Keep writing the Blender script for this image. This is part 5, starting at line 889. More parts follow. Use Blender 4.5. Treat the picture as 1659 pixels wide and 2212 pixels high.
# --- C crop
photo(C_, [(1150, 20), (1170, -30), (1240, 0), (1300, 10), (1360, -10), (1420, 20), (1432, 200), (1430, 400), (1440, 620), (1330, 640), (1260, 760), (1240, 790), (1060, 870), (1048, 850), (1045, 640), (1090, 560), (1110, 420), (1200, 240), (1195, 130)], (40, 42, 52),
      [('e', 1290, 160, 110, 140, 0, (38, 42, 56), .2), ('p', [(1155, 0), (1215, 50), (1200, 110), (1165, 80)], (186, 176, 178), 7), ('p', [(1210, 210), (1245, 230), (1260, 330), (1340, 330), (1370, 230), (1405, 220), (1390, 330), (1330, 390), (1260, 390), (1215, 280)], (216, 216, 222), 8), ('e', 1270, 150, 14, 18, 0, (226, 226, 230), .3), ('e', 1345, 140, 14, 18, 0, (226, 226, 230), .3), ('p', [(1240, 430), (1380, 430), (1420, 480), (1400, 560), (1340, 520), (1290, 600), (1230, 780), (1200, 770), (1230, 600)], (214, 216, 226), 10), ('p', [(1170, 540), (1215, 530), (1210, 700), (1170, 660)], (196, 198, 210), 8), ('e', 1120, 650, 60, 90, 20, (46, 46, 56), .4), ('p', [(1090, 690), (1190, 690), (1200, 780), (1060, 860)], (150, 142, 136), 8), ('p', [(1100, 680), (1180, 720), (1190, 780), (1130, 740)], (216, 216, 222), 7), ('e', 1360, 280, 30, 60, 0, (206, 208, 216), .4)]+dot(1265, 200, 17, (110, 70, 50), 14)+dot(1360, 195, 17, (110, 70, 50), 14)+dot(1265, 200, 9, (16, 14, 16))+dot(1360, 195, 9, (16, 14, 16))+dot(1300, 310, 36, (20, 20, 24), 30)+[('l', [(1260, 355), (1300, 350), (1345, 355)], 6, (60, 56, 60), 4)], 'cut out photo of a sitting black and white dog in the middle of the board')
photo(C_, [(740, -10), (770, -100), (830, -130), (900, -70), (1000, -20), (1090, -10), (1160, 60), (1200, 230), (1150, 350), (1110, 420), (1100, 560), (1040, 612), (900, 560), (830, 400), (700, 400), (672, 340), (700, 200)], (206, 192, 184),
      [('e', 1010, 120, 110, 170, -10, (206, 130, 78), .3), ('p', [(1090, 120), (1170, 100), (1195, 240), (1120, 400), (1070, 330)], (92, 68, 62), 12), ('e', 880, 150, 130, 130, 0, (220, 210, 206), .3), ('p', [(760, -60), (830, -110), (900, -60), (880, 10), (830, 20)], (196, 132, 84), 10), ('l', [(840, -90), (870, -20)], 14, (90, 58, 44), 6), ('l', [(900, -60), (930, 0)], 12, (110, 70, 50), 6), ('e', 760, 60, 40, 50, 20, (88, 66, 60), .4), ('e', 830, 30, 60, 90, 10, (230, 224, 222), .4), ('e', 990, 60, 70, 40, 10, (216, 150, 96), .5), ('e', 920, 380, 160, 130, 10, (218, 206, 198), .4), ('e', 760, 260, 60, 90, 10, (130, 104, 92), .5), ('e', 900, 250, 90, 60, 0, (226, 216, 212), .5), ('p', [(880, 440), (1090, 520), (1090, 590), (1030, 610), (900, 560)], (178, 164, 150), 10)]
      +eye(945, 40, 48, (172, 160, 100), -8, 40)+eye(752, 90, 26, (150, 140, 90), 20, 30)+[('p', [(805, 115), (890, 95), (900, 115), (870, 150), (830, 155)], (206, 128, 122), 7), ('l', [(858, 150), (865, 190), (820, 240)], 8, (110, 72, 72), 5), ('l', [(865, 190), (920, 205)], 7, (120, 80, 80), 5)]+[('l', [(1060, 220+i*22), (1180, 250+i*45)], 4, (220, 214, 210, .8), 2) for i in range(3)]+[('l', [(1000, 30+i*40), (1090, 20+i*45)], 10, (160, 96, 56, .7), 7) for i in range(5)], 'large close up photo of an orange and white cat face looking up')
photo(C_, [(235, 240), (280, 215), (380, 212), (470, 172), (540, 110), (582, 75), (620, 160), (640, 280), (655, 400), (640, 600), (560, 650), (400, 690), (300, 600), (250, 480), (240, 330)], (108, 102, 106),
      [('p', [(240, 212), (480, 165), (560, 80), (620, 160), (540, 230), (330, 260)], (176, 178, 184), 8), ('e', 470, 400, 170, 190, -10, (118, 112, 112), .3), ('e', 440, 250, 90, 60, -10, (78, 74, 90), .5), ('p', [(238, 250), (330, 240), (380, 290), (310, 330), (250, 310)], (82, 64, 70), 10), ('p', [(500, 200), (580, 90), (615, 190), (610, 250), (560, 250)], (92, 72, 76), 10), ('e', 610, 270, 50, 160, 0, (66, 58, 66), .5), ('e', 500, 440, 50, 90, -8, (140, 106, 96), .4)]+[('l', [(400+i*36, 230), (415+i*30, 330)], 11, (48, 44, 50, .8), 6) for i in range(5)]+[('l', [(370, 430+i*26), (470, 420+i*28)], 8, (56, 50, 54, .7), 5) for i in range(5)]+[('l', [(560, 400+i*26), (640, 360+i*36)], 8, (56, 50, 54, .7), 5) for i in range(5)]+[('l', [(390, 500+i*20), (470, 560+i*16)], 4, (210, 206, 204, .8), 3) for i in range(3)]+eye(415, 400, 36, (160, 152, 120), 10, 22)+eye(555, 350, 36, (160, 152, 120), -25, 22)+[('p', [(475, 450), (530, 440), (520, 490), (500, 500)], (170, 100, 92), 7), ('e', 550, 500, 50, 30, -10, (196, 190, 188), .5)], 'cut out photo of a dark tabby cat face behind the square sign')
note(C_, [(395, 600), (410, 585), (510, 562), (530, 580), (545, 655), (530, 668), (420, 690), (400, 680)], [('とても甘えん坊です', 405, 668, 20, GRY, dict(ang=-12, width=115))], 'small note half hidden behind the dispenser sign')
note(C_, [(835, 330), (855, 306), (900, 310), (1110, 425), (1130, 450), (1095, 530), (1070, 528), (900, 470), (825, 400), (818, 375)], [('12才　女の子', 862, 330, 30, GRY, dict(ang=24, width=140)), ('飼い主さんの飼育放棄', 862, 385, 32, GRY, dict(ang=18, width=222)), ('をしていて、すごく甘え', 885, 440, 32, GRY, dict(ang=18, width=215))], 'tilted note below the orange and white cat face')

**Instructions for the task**
Each line of the listing above should be output exactly.

**Solution to this task**
Keep writing the Blender script for this image. This is part 5, starting at line 889. More parts follow. Use Blender 4.5. Treat the picture as 1659 pixels wide and 2212 pixels high.
# --- C crop
photo(C_, [(1150, 20), (1170, -30), (1240, 0), (1300, 10), (1360, -10), (1420, 20), (1432, 200), (1430, 400), (1440, 620), (1330, 640), (1260, 760), (1240, 790), (1060, 870), (1048, 850), (1045, 640), (1090, 560), (1110, 420), (1200, 240), (1195, 130)], (40, 42, 52),
      [('e', 1290, 160, 110, 140, 0, (38, 42, 56), .2), ('p', [(1155, 0), (1215, 50), (1200, 110), (1165, 80)], (186, 176, 178), 7), ('p', [(1210, 210), (1245, 230), (1260, 330), (1340, 330), (1370, 230), (1405, 220), (1390, 330), (1330, 390), (1260, 390), (1215, 280)], (216, 216, 222), 8), ('e', 1270, 150, 14, 18, 0, (226, 226, 230), .3), ('e', 1345, 140, 14, 18, 0, (226, 226, 230), .3), ('p', [(1240, 430), (1380, 430), (1420, 480), (1400, 560), (1340, 520), (1290, 600), (1230, 780), (1200, 770), (1230, 600)], (214, 216, 226), 10), ('p', [(1170, 540), (1215, 530), (1210, 700), (1170, 660)], (196, 198, 210), 8), ('e', 1120, 650, 60, 90, 20, (46, 46, 56), .4), ('p', [(1090, 690), (1190, 690), (1200, 780), (1060, 860)], (150, 142, 136), 8), ('p', [(1100, 680), (1180, 720), (1190, 780), (1130, 740)], (216, 216, 222), 7), ('e', 1360, 280, 30, 60, 0, (206, 208, 216), .4)]+dot(1265, 200, 17, (110, 70, 50), 14)+dot(1360, 195, 17, (110, 70, 50), 14)+dot(1265, 200, 9, (16, 14, 16))+dot(1360, 195, 9, (16, 14, 16))+dot(1300, 310, 36, (20, 20, 24), 30)+[('l', [(1260, 355), (1300, 350), (1345, 355)], 6, (60, 56, 60), 4)], 'cut out photo of a sitting black and white dog in the middle of the board')
photo(C_, [(740, -10), (770, -100), (830, -130), (900, -70), (1000, -20), (1090, -10), (1160, 60), (1200, 230), (1150, 350), (1110, 420), (1100, 560), (1040, 612), (900, 560), (830, 400), (700, 400), (672, 340), (700, 200)], (206, 192, 184),
      [('e', 1010, 120, 110, 170, -10, (206, 130, 78), .3), ('p', [(1090, 120), (1170, 100), (1195, 240), (1120, 400), (1070, 330)], (92, 68, 62), 12), ('e', 880, 150, 130, 130, 0, (220, 210, 206), .3), ('p', [(760, -60), (830, -110), (900, -60), (880, 10), (830, 20)], (196, 132, 84), 10), ('l', [(840, -90), (870, -20)], 14, (90, 58, 44), 6), ('l', [(900, -60), (930, 0)], 12, (110, 70, 50), 6), ('e', 760, 60, 40, 50, 20, (88, 66, 60), .4), ('e', 830, 30, 60, 90, 10, (230, 224, 222), .4), ('e', 990, 60, 70, 40, 10, (216, 150, 96), .5), ('e', 920, 380, 160, 130, 10, (218, 206, 198), .4), ('e', 760, 260, 60, 90, 10, (130, 104, 92), .5), ('e', 900, 250, 90, 60, 0, (226, 216, 212), .5), ('p', [(880, 440), (1090, 520), (1090, 590), (1030, 610), (900, 560)], (178, 164, 150), 10)]
      +eye(945, 40, 48, (172, 160, 100), -8, 40)+eye(752, 90, 26, (150, 140, 90), 20, 30)+[('p', [(805, 115), (890, 95), (900, 115), (870, 150), (830, 155)], (206, 128, 122), 7), ('l', [(858, 150), (865, 190), (820, 240)], 8, (110, 72, 72), 5), ('l', [(865, 190), (920, 205)], 7, (120, 80, 80), 5)]+[('l', [(1060, 220+i*22), (1180, 250+i*45)], 4, (220, 214, 210, .8), 2) for i in range(3)]+[('l', [(1000, 30+i*40), (1090, 20+i*45)], 10, (160, 96, 56, .7), 7) for i in range(5)], 'large close up photo of an orange and white cat face looking up')
photo(C_, [(235, 240), (280, 215), (380, 212), (470, 172), (540, 110), (582, 75), (620, 160), (640, 280), (655, 400), (640, 600), (560, 650), (400, 690), (300, 600), (250, 480), (240, 330)], (108, 102, 106),
      [('p', [(240, 212), (480, 165), (560, 80), (620, 160), (540, 230), (330, 260)], (176, 178, 184), 8), ('e', 470, 400, 170, 190, -10, (118, 112, 112), .3), ('e', 440, 250, 90, 60, -10, (78, 74, 90), .5), ('p', [(238, 250), (330, 240), (380, 290), (310, 330), (250, 310)], (82, 64, 70), 10), ('p', [(500, 200), (580, 90), (615, 190), (610, 250), (560, 250)], (92, 72, 76), 10), ('e', 610, 270, 50, 160, 0, (66, 58, 66), .5), ('e', 500, 440, 50, 90, -8, (140, 106, 96), .4)]+[('l', [(400+i*36, 230), (415+i*30, 330)], 11, (48, 44, 50, .8), 6) for i in range(5)]+[('l', [(370, 430+i*26), (470, 420+i*28)], 8, (56, 50, 54, .7), 5) for i in range(5)]+[('l', [(560, 400+i*26), (640, 360+i*36)], 8, (56, 50, 54, .7), 5) for i in range(5)]+[('l', [(390, 500+i*20), (470, 560+i*16)], 4, (210, 206, 204, .8), 3) for i in range(3)]+eye(415, 400, 36, (160, 152, 120), 10, 22)+eye(555, 350, 36, (160, 152, 120), -25, 22)+[('p', [(475, 450), (530, 440), (520, 490), (500, 500)], (170, 100, 92), 7), ('e', 550, 500, 50, 30, -10, (196, 190, 188), .5)], 'cut out photo of a dark tabby cat face behind the square sign')
note(C_, [(395, 600), (410, 585), (510, 562), (530, 580), (545, 655), (530, 668), (420, 690), (400, 680)], [('とても甘えん坊です', 405, 668, 20, GRY, dict(ang=-12, width=115))], 'small note half hidden behind the dispenser sign')
note(C_, [(835, 330), (855, 306), (900, 310), (1110, 425), (1130, 450), (1095, 530), (1070, 528), (900, 470), (825, 400), (818, 375)], [('12才　女の子', 862, 330, 30, GRY, dict(ang=24, width=140)), ('飼い主さんの飼育放棄', 862, 385, 32, GRY, dict(ang=18, width=222)), ('をしていて、すごく甘え', 885, 440, 32, GRY, dict(ang=18, width=215))], 'tilted note below the orange and white cat face')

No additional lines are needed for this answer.